Looking for public interest legal work with a free-market, anti-class-action-abuse bent? The Hamilton Lincoln Law Institute may be the place for you. HLLI recently posted this job announcement that I thought might be of interest to some VC readers (and not only because we are mentioned in the announcement).
It reads, in part:
Hamilton Lincoln Law Institute is hiring an attorney! And it’s a dream job for the sort of lawyer for whom this is a dream job.
Maybe you’ve billed 250 hours this month on exceedingly silly discovery disputes and depositions, all for an ungrateful scaredy-cat client who’s just going to settle before any interesting legal issues can be resolved, and you’re wondering how you might ever get into court for something meaningful. Maybe Fed Jur was your favorite class and you recently aggravated a partner or judge by pointing out a jurisdictional defect in a year-old case. Maybe you’re a new parent, and really wish there was a job out there that gave you the flexibility to pick your hours, work from home, and still do interesting work with real responsibility. Or you just want more free time to write that law-review article (novel? screenplay?) before you transition into academia.

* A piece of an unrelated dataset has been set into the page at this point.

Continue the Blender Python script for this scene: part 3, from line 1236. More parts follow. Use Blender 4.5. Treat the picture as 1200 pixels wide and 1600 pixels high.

Maybe you got into law so you could make a difference, miss the law-school classes and Fed Soc panels and your clerkship where you thought about issues from first principles, and are frustrated being required to write briefs with kitchen-sink arguments that you know are tendentious, and would rather be trying to get the law right.
You know the difference between review for abuse of discretion and de novo review. You read Bryan Garner and the Volokh Conspiracy; you hate rent-seeking and love the free market; you know the difference between 24-point leading and MS-Word double-spacing. You read judicial opinions for fun. You’re not afraid to be in a courtroom where neither side wants to see you. You can do your own ECF filing, understand the PACER radio buttons, and draft the occasional discovery request without someone sitting on your shoulder. You’re itching to be thrown in the deep end. You hate cy pres and rent-seeking. You noticed that this paragraph says “rent-seeking” twice and would’ve edited it.
As for the organization posting the ad, HLLI, here’s some background:
HLLI stands for free markets, free speech, limited government, separation of powers, and against regulatory abuse and rent-seeking. We’re best known for our class-action objections through our Center for Class Action Fairness, but we also have successfully challenged FCC abuses in the D.C. Circuit, recently won a preliminary injunction on First Amendment grounds in federal district court in Pennsylvania, and are expending our public-interest wings.
HLLI does not discriminate on the basis of age, sex, race, religion, color, national origin, sexual orientation, era of military service, gender identity or expression, relationship structure, ninja identity, fast-food beverage preference, or anything else that’s illegal, immoral, or stupid to use as a basis for hiring. We may make fun of you if you like Pepsi, though.
This job may be for you. And if it isn’t, then it isn’t.